Peer comparisons help put these numbers into perspective. Johnson City MSA is in the same general population range as a handful of university-oriented metros. Columbia, MO is +4.06% (projecting to ~10% per decade), Charlottesville is +2.62% (~6.5% per decade), and Athens, GA is +3.84% (~9.6% per decade). All three are broadly within or near that “just right” band—different flavors of steady demand, not runaway growth. Then there is the cautionary contrast: Auburn–Opelika, AL is +6.31% in just four years—roughly ~16% per decade if that pace held. That kind of growth can be exciting, but it often pulls affordability, school capacity, and congestion into the political foreground quickly.

Kingsport–Bristol MSA’s comparison set illustrates the other end of the spectrum even more clearly. Similar sized MSA’s include Clarksville, TN–KY is +7.93% (~20% per decade), and College Station–Bryan, TX is +7.16% (~18% per decade)—both “hot,” and Tuscaloosa, AL is +4.95% (~12% per decade), warm but closer to manageable if infrastructure and housing supply keep pace. And then there is the cautionary “cold” example: Roanoke MSA is +0.16%—effectively flat. That contrast matters. A metro that runs too hot spends years arguing about traffic, schools, and housing costs. A metro that runs too cold eventually wrestles with a different set of pressures—labor force constraints, slower business formation, and fixed infrastructure costs spread across fewer (or barely increasing) households.

Greeneville’s micropolitan peer set underscores the same “too hot vs. too cold” reality in smaller markets. Oxford, MS is +5.87% (~15% per decade), Frankfort, KY is +2.56% (~6% per decade), Auburn, NY is −2.20% (decline), and Athens, TN is +7.05% (~18% per decade). Greeneville, at +4.63%, is warmer than “just right” but not in the extreme category—still, it is a reminder that even inside a broader region that feels moderate, some components can be running hotter.

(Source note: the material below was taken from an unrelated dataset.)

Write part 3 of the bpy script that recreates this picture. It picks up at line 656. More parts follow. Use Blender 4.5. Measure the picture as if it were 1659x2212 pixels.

There is a final—and often overlooked—point: growth is almost never evenly distributed across a statistical area. Metro-wide averages conceal the fact that some corridors absorb a disproportionate share of housing demand and traffic. In the Tri-Cities, Jonesborough sits in the bullseye between Kingsport and Johnson City, and Piney Flats between Johnson City and Bristol. These are exactly the kinds of places where the lived experience of growth can feel more intense than the overall MSA number suggests.

One of the most reliable ways to find these hot spots is to listen to citizens. A city planning professor once told me: you can build sidewalks where you want people to walk, or you can watch where they already walk and build them there—especially true on college campuses. The same logic applies to growth management. If a road is getting too congested, if school crowding is becoming visible, if quality of life feels downgraded, people will tell you. That is not automatically NIMBY (not in my back yard); it is the public acting as an early-warning sensor. Locally, I-26 between Kingsport and Johnson City is a real-world example: every new subdivision in that corridor translates into more cars on the interstate. If you live in Johnson City and work in Kingsport (or vice versa), congestion can turn a long-term housing choice into a moving target—because interstate fixes rarely happen quickly; they can take decades.

And here is the quiet truth: not everyone wants to live where growth is running hot. Not everyone wants daily life to depend on an interstate trip. Many households want to be close to opportunity—but a little off the beaten path. By these numbers, Johnson City is currently pacing like the “just right” peers, Kingsport–Bristol is modestly cooler but still positive, and Greeneville is a bit warmer. The regional opportunity is to aim for steady, manageable growth—enough to keep the economy healthy, but disciplined enough to protect the community people are choosing in the first place.